- The Washington Times - Friday, April 18, 2008

NEW YORK — At the end of 4 hours, 45 minutes and 14 innings of baseball, it was hard for the Washington Nationals to find much to smile about as this weary bunch packed its bags and prepared for a late-night flight from LaGuardia Airport to Fort Lauderdale, Fla.

A 3-2 loss to the New York Mets at Shea Stadium had drained them of whatever shreds of energy they still had, leaving them a physically and mentally tired club that has dropped 12 of its last 13 and last night managed a total of six hits in 14 innings.

The final details of this latest loss — a blown lead in the eighth, setting the stage for the Mets to win it in the 14th when Joel Hanrahan (Washington’s sixth reliever of the night uncorked his second wild pitch of the inning, this one with the bases loaded) — weren’t pretty.

“I just tried to throw it too hard, had too much adrenaline going,” Hanrahan said. “It [stinks] because these guys battled their [butts] off all day, and one pitch blows the game for us.”

But the Nationals (4-12) shouldn’t have left Queens completely down on themselves, because there was one significantly positive development: John Lannan’s six innings of brilliance on the mound, which may have been an afterthought at night’s end but shouldn’t be forgotten by anyone.

Pitching just a short drive up the Van Wyck Expressway from his home in Long Beach, N.Y., Lannan dazzled a throng of friends and family members with an 11-strikeout performance that few could have seen coming.

Hardly known as a power pitcher, the 23-year-old blew away the Mets’ lineup with surprising ease, allowing one run on three hits without walking a batter in his 102-pitch outing.

Not bad for a quiet Long Island kid who managed to silence 47,785 of his native New Yorkers on another chilly night in Queens. Lannan became only the third Nationals hurler to strike out 11 batters in a game, joining Esteban Loaiza (who struck out 11 twice in 2005) and John Patterson (who struck out 13 in starts in both 2005 and 2006).

“I’m pretty sure I had a lot of people here,” Lannan said. “I’m just glad they got to experience it.”
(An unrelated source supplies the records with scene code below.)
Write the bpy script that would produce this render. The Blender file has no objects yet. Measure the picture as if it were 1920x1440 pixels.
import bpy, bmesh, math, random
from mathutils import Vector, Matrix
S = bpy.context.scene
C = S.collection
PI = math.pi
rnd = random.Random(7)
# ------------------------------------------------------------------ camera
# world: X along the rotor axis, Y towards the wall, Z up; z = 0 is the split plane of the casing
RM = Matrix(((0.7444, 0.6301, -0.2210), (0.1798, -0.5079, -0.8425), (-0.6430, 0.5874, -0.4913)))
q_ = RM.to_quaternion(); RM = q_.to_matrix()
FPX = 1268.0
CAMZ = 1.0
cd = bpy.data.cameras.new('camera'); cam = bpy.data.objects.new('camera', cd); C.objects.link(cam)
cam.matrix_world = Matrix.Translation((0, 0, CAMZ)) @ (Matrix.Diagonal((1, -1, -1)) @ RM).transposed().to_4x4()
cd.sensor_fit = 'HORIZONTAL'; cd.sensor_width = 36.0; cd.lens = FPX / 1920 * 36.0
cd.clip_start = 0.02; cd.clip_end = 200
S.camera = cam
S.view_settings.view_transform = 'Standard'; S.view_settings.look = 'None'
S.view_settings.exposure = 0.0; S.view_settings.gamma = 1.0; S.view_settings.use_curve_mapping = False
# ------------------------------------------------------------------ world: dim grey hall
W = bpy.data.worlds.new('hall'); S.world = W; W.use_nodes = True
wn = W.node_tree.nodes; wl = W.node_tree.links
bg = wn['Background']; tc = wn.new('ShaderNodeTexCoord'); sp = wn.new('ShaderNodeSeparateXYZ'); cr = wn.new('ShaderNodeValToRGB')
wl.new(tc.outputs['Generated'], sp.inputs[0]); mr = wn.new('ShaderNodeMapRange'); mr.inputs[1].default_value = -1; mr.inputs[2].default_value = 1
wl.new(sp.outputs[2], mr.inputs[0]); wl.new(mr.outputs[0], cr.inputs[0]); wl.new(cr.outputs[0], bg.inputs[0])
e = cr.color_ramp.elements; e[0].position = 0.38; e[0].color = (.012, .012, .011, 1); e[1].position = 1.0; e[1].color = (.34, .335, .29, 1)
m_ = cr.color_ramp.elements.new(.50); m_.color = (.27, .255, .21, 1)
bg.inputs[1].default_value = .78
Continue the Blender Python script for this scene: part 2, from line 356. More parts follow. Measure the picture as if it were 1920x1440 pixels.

Lannan spent Tuesday night at his parents’ house before returning to the team’s Manhattan hotel in preparation for last night’s game, but he knew he would have a host of supporters in the stands for his first Shea start. (He was with the Nationals for a series here last summer but did not pitch.)

Those nerves might have been on display in the early going last night. Jose Reyes led off the first with a single to center, and Ryan Church followed with a drive to deep left-center that caromed off Wily Mo Pena’s outstretched glove for an RBI double that put the Mets ahead 1-0.

But Lannan quickly hunkered down and seized control of the ballgame. He got David Wright to line out to third, then started making batters swing and miss with stunning regularity.

Carlos Delgado went down. So did Angel Pagan. Then Brady Clark. Then Raul Casanova.

By the time Lannan whiffed Casanova again in the fifth, he had recorded his 10th strikeout, more than doubling his previous career high. To that point, 10 of his 14 outs came via strikeout.

“The slider really helped me,” Lannan said. “I had a good feel of it today. And my curveball worked real well, too.”

The Nationals provided their young starter with the slimmest of leads thanks to the kind of timely hit that has been in such short supply for more than two weeks. With one out and a runner on first in the fourth, Nick Johnson crushed a 2-2 offering from Nelson Figueroa over the right-field fence. Johnson’s second homer of the season and his first RBI in a week put Washington ahead 2-1 and put Lannan in position to earn perhaps the biggest win of his young career.

But in order for that to happen, the Nationals’ newly configured bullpen was going to have to record nine outs without allowing a run to score. No such luck.

With closer Chad Cordero relegated to mop-up duty until he can find his mysteriously lost arm strength, Acta turned to the right-handed trio of Saul Rivera, Luis Ayala and Jon Rauch to finish this one off. Rivera churned out 12/3 solid innings but was done in when second baseman Ronnie Belliard booted Church’s eighth-inning grounder.

Ayala entered and walked Wright, prompting Acta to summon Rauch (his new closer until Cordero regains the manager’s trust) to try to escape the jam. The tall right-hander battled Delgado through a six-pitch at-bat but succumbed to a line-drive single to right that tied the game, quashed Lannan’s chance to earn the win and ultimately sent this one into extra innings.

“It’s a bummer because the kid had a tremendous outing,” Acta said. “We as an organization and myself as a manager, I’m very proud of this kid. Let’s not forget this kid was pitching at A-ball last year. He comes to Shea Stadium as a local boy, goes out there and gives us a tremendous effort.”